職務と残業、配転、転勤可という一部のパートの均衡処遇を確保することが、他のパートの処遇改善につながると一部の公益委員は主張するが、それが嘘であることを女性労働者は過去の経験から良く知っている。均等法から20年、女性労働者の現状は、男性並みに戦力化されたごく一部のキャリア女性と、底辺労働で使い捨てられる大多数の女性労働者に二分化され、女女間格差がひろがったのである。
今回のパート労働法の改正は、すべてのパート労働者の差別禁止でなければならない。残業、配転、転勤をクリア出来るわずか4%のパートにだけ均衡処遇を法制化しても、それを一歩前進と評価することはできない。正社員並みに戦力化されて働くごく一部のパートと、底辺で使い捨てられる大多数のパートに二分化され格差拡大が進められるのは明らかだ。
・すべてのパート労働者の差別を禁止し、ILOパート労働条約を満たす法改正を
最後に、残された課題について簡単にふれておきたい。
(1)身分としてのパート(呼称パート)差別の禁止
パート指針では「正社員と労働時間がほとんど同じで、同じ就業の実態のパート」を正社員にすることを努力義務としている。さらに通達では、「事業主はその名称によることなく実態に則して通常の労働者としてふさわしい処遇をするように努めること」としているが、まったく効果があがっていない。1日の労働時間がわずか15分とかあるいは1時間短いという疑似パートは、身分としてのパート差別である。疑似パートは正社員にすることを義務付けるべきである。
また、正社員と労働時間がまったく同じ「フルタイムパート」は、短時間労働者ではないので、パート法が適用されない。法の隙間にある「フルタイムパート」の正社員化もパート労働法で義務づけるべきである。
(2)有期契約の規制と均等待遇
約8割の事業主がパートを有期雇用にしている。雇用均等分科会では、有期契約の問題は労働基準法に関するものとして議論の対象からはずされたが、短時間労働と有期雇用という二重の差別を禁止するために、パート労働法で合理的理由のない有期雇用を禁止すべきである。
(3)職務評価制度の確立
パートの職務と同じ職務の正社員が同一職場にいない場合、パートの職務は補助的定型的なものとみなされ、均衡処遇ルールの対象からはずされているが、同一職場にいなければ、同一業種での比較を行なうことが必要である。

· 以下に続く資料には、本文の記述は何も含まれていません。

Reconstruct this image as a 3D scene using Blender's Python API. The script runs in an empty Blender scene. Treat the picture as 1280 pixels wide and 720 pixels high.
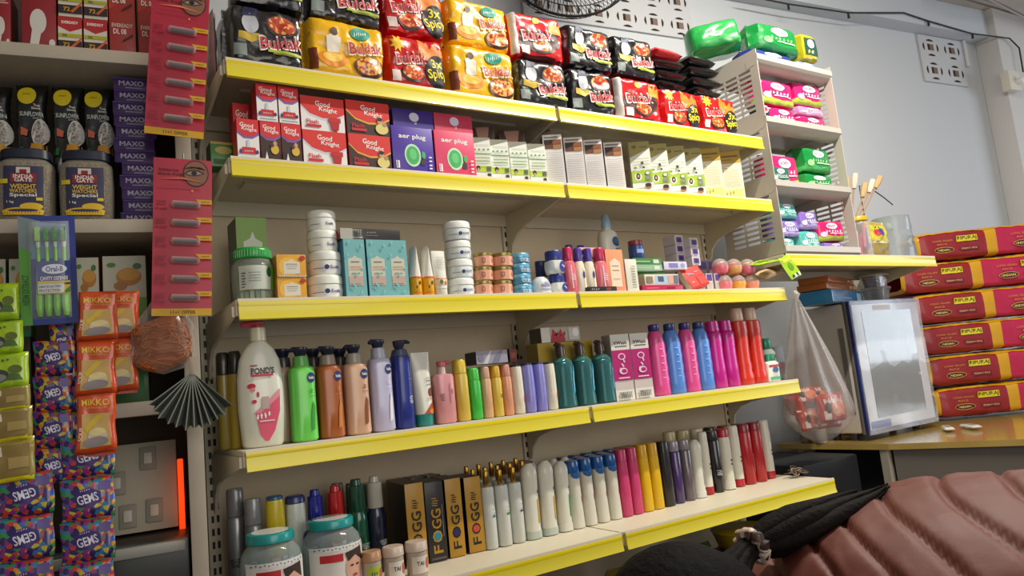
import bpy, bmesh, math, random
from mathutils import Vector, Matrix, noise
from math import pi, sin, cos, radians

# ------------------------------------------------------------------ camera
CAM = Vector((-0.3345, -1.5876, -0.2317))
FPX = 906.68
AX = Vector((0.84100285, -0.53187691, -0.09910179))     # camera right
AY = Vector((-0.01343974, 0.16257781, -0.98660419))     # camera down
AZ = Vector((0.54086374, 0.83106883, 0.12958011))       # camera forward
cd = bpy.data.cameras.new('camera'); cam = bpy.data.objects.new('camera', cd)
bpy.context.scene.collection.objects.link(cam)
mw = Matrix((AX, -AY, -AZ)).transposed().to_4x4(); mw.translation = CAM
cam.matrix_world = mw
cd.sensor_width = 36; cd.lens = FPX*36/1280; cd.clip_start = .02
bpy.context.scene.camera = cam
# ------------------------------------------------------------------ light
S = bpy.context.scene
S.view_settings.view_transform = 'Standard'; S.view_settings.look = 'None'
S.view_settings.gamma = 1; S.view_settings.use_curve_mapping = False
S.view_settings.exposure = 0.04
w = bpy.data.worlds.new('world'); S.world = w; w.use_nodes = True
w.node_tree.nodes['Background'].inputs[0].default_value = (.92, .93, 1, 1)
w.node_tree.nodes['Background'].inputs[1].default_value = 0.26

def area(name, loc, target, sx, sy, energy, col):
    l = bpy.data.lights.new(name, 'AREA'); l.shape = 'RECTANGLE'; l.size = sx; l.size_y = sy
    l.energy = energy; l.color = col
    o = bpy.data.objects.new(name, l); S.collection.objects.link(o)
    o.location = loc
    o.rotation_euler = (Vector(target)-Vector(loc)).to_track_quat('-Z', 'Y').to_euler()
    return o
area('ceiling_tube_light', (1.75, -.78, 1.60), (1.75, -.45, 0), 1.2, .04, 62, (1, .95, .84))
area('shop_entrance_daylight', (.6, -4.2, .5), (1.0, 0, 0), 2.6, 2.2, 48, (1, .94, .84))
area('side_doorway_daylight', (5.6, -1.9, .28), (2.9, .3, .3), 1.5, 1.3, 30, (.82, .91, 1))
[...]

同じ職場の正社員に合わせるのではなく、パートでも正社員でも同じ職務なら価値は同じという性に中立で公正な職務評価制度を確立することが、すべてのパートの均等待遇につながるのである。
(4)生活できる賃金としての最低賃金制度
(5)公正で性中立的な税制・社会保障制度
(6)ワークライフバランスに不可欠な均等待遇と選択可能な相互転換制度
(7)ILOパート労働条約(175号)の批准と同一価値労働同一報酬条約(100号)の完全実施
■ ワークライフバランスに不可欠な均等待遇と
選択可能な相互転換制度
パート指針には労働時間について定めた項目がある。その通達では、「パート労働者の多くは、家庭生活との両立等のため、短時間かつ自己の都合に合う一定の就業時間帯を前提として勤務している者であり、事業主はパート労働者の事情を十分考慮して労働時間・労働日を設定するように努め、できるだけ残業させたり出勤日以外の日に労働させないよう努めること」と定めている。ところがパート労働者は、仕事と家庭生活の両立(ワークライフバランス)ができる働き方を選んだが故に、時間が短いこと、企業中心でない働き方であること、を理由として差別されてきた。

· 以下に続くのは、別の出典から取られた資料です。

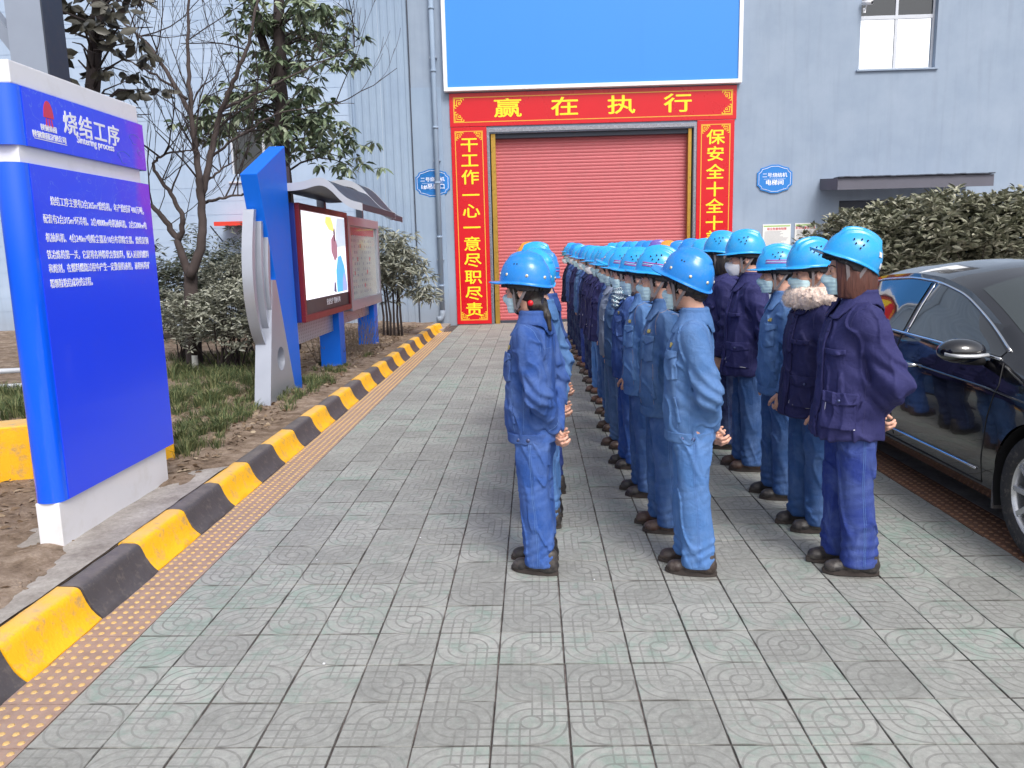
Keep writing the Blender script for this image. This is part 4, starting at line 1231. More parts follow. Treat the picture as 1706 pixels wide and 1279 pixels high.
# corrugated cladding sheets
def corrug(x0, x1, pitch=.165, d=.013):
    pts = []; x = x0
    while x < x1 - 1e-6:
        for a, y in ((0, 0), (.30, 0), (.42, d), (.80, d), (.92, 0)): pts.append((min(x + a * pitch, x1), -y))
        x += pitch
    pts.append((x1, 0)); return pts
def sheet(x0, x1, z0, z1, y, **k):
    p = corrug(x0, x1, **k); n = len(p); v = [(a, y + b_, z) for z in (z0, z1) for a, b_ in p]
    return mesh_of('cladding_panel', v, [(i, i + 1, n + i + 1, n + i) for i in range(n - 1)])
for k, (a, b_) in enumerate(((-3.985, -3.33), (-3.325, -2.67))):
    bpart('cladding_panel', sheet(a, b_, .05, 10.5, WY - .02 - .0 * k), M['cladding'])
bpart('cladding_panel', MB().box(-2.655, -1.98, WY - .03, WY - .004, .05, 5.3), M['cladding'])
bpart('cladding_seam', MB().box(-2.672, -2.652, WY - .06, WY - .002, .05, 10.5), M['dark_steel'])
bpart('corner_trim', MB().box(-4.03, -3.975, WY - .13, WY - .101, .0, 10.5), M['cladding'])
# shutter
sh = MB()
n_sl = 57; hs_ = DZ / n_sl
sp = [(-.0, 0), (-.006, .12), (-.010, .36), (-.010, .64), (-.006, .88), (-.0, 1.0)]
b = MB(); x0_, x1_ = -.80, 3.52
v = [(x, y, z * hs_) for x in (x0_, x1_) for y, z in sp]
b.add(v, [(i, i + 1, 6 + i + 1, 6 + i) for i in range(5)])
slat_me = mesh_of('shutter_slat', b.v, [f[::-1] for f in b.f], True, [M['slat']])
shut = bpart('roller_shutter', MB().box(x0_ - .02, x1_ + .02, WY + .245, WY + .26, 0, DZ), M['slat'])
for k in range(n_sl):
    o = obj('shutter_slat', slat_me, shut, (0, WY + .244 + tr.gauss(0, .001), k * hs_));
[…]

労働時間法制について審議している労働条件分科会では、仕事と生活のバランスを実現するための「働き方の見直し」の観点から、長時間労働を抑制しながら働き方の多様化に対応するために必要な法整備を行なうとしている(11月10日「素案」)。しかし、ワークライフバランス実現のために働き方を見直すというのであれば、企業との結び付きの強い長時間労働を評価し、結び付きの弱い短時間労働を差別するという「労働時間差による差別」をなくし、仕事が同じなら時間給は同じという均等待遇が不可欠であろう。
また、フルタイム労働とパート労働の相互転換の権利が保障されなければ、企業中心の生活から家庭や個人の生活へと比重を移すことはできない。現実には、パート賃金は低すぎて生活が成り立たなくなるので、正社員からパートへの転換はすすまない。逆にパートから正社員への転換はハードルが極めて高く、残業や休日出勤、転勤に応じることが条件になっている。これではワークライフバランス実現のために、正社員とパートの相互転換をすることはできない。

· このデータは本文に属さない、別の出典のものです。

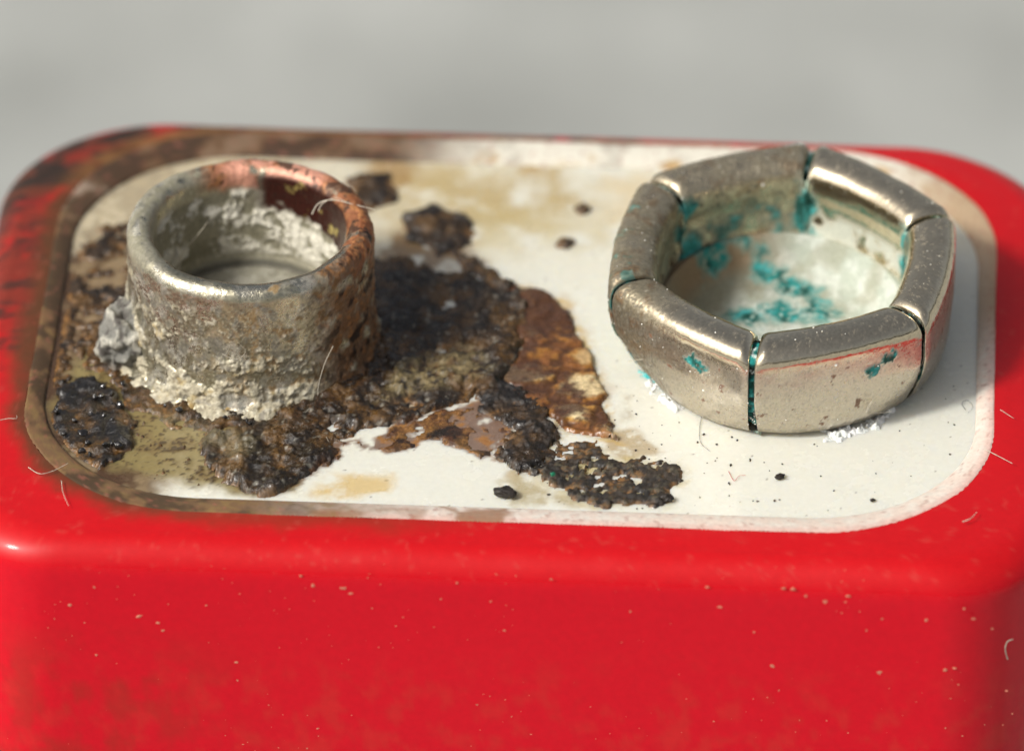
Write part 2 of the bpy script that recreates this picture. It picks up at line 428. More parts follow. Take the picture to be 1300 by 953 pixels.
# white plate with its thin stains
C = np.tile(np.array([.72, .712, .625]), (len(G), 1))
C = mix(C, (.70, .66, .52), sst(-.5, .4, f_lo)*.7*sst(1.5, 6, G[:, 1]))
def stainp(C, pts, col, a, soft=.4, warp=.6, seed=0, br=0.):
    m = pmask(G, pts, soft, warp, .9, seed)
    if br: m = m*sst(-br, br*.4, f_md)
    return mix(C, col, m*a)
C = stainp(C, [(95, 300), (170, 210), (230, 180), (400, 165), (530, 172), (530, 205), (440, 200), (300, 215), (220, 230), (170, 300), (120, 360)], (.24, .15, .06), .85, .5, .7, 12, .5)
C = mix(C, (.22, .14, .058), sst(-7.2, -8.6, G[:, 0]+.5*f_md)*.92)
C = mix(C, (.075, .036, .015), sst(-7.7, -9.0, G[:, 0]+.6*f_md)*sst(-.3, .08, f_md+.17)*.94)
C = mix(C, (.55, .47, .33), sst(-5, -8, G[:, 0])*sst(2.5, 4.5, G[:, 1])*sst(-.1, .25, f_md)*.8)
C = mix(C, (.58, .50, .34), sst(-1.5, -4, G[:, 0])*sst(3, 5, G[:, 1])*.6)
C = stainp(C, [(485, 225), (560, 208), (700, 222), (770, 240), (730, 275), (610, 292), (560, 275), (500, 300)], (.42, .29, .08), .75, .9, .7, 14, .9)
C = stainp(C, [(590, 275), (640, 270), (780, 275), (780, 310), (680, 300), (620, 320)], (.52, .42, .20), .6, .7, .7, 15, .8)
C = stainp(C, [(480, 180), (520, 178), (530, 230), (490, 250), (470, 215)], (.34, .2, .06), .8, .3, .5, 16, .5)
C = stainp(C, [(690, 188), (706, 200), (690, 226), (665, 215)], (.42, .26, .07), .75, .25, .4, 17)
C = stainp(C, [(700, 215), (716, 213), (712, 250), (695, 250)], (.45, .33, .14), .6, .25, .4, 18)
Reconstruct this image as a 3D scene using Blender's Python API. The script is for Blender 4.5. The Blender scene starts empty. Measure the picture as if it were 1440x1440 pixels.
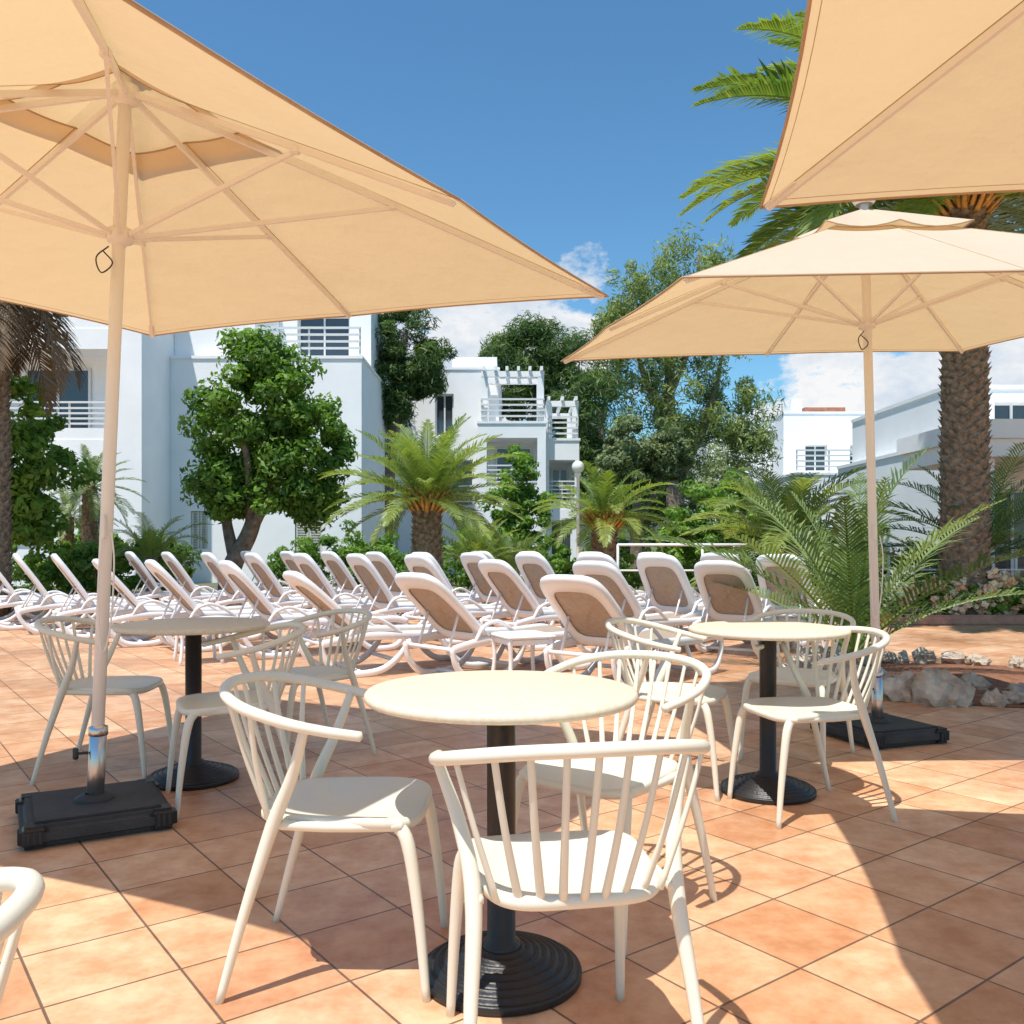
import bpy, bmesh, math, random
import numpy as np
from mathutils import Vector, Matrix, noise
random.seed(11); rng=np.random.default_rng(11)
scene=bpy.context.scene
scene.view_settings.view_transform='Standard'
scene.view_settings.look='None'
scene.view_settings.exposure=0

# ------------------------------------------------------------ materials
def nmat(name):
    m=bpy.data.materials.new(name); m.use_nodes=True
    nt=m.node_tree; b=nt.nodes['Principled BSDF']; return m,nt,b
def simple(name,col,rough=.5,metal=0,var=.08,scale=6,bump=0,bscale=40,spec=.5,col2=None):
    m,nt,b=nmat(name); N=nt.nodes; L=nt.links
    b.inputs['Roughness'].default_value=rough; b.inputs['Metallic'].default_value=metal
    b.inputs['Specular IOR Level'].default_value=spec
    if var==0: b.inputs['Base Color'].default_value=(*col,1); return m
    tc=N.new('ShaderNodeTexCoord'); no=N.new('ShaderNodeTexNoise')
    no.inputs['Scale'].default_value=scale; no.inputs['Detail'].default_value=3
    L.new(tc.outputs['Object'],no.inputs['Vector'])
    r=N.new('ShaderNodeValToRGB'); r.color_ramp.elements[0].position=.3; r.color_ramp.elements[1].position=.7
    c2=col2 or tuple(min(1,c*(1+var)) for c in col)
    c1=tuple(c*(1-var) for c in col) if col2 is None else col
    r.color_ramp.elements[0].color=(*c1,1); r.color_ramp.elements[1].color=(*c2,1)
    L.new(no.outputs['Fac'],r.inputs['Fac']); L.new(r.outputs['Color'],b.inputs['Base Color'])
    if bump:
        n2=N.new('ShaderNodeTexNoise'); n2.inputs['Scale'].default_value=bscale; n2.inputs['Detail'].default_value=2
        L.new(tc.outputs['Object'],n2.inputs['Vector'])
        bp=N.new('ShaderNodeBump'); bp.inputs['Strength'].default_value=bump; bp.inputs['Distance'].default_value=.02
        L.new(n2.outputs['Fac'],bp.inputs['Height']); L.new(bp.outputs['Normal'],b.inputs['Normal'])
    return m
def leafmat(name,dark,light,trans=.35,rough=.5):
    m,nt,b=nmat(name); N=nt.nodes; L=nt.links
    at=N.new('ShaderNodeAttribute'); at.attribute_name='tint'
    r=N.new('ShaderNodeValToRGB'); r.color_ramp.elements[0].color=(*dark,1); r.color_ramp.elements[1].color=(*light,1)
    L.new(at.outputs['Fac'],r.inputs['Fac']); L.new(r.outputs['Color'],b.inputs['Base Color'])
    b.inputs['Roughness'].default_value=rough; b.inputs['Specular IOR Level'].default_value=.35
    t=N.new('ShaderNodeBsdfTranslucent')
    mx=N.new('ShaderNodeMixRGB'); mx.blend_type='MULTIPLY'; mx.inputs['Fac'].default_value=1; mx.inputs['Color2'].default_value=(1.6,1.7,.6,1)
    L.new(r.outputs['Color'],mx.inputs['Color1']); L.new(mx.outputs['Color'],t.inputs['Color'])
    ms=N.new('ShaderNodeMixShader'); ms.inputs['Fac'].default_value=trans
    L.new(b.outputs[0],ms.inputs[1]); L.new(t.outputs[0],ms.inputs[2]); L.new(ms.outputs[0],N['Material Output'].inputs['Surface'])
    return m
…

均等待遇と労働者が選択可能な転換制度が保障されなければ、企業にとって不必要な労働者を正社員からパートへと格下げし、正社員並みに無制限に働けるパートだけ正社員にするという、企業にとって都合のいいワークライフバランスになりかねない。
ワークライフバランス実現には、男性をモデルとした働き方、正社員をモデルとした働き方を、両性モデル、パートモデルに切換えることが求められているのである。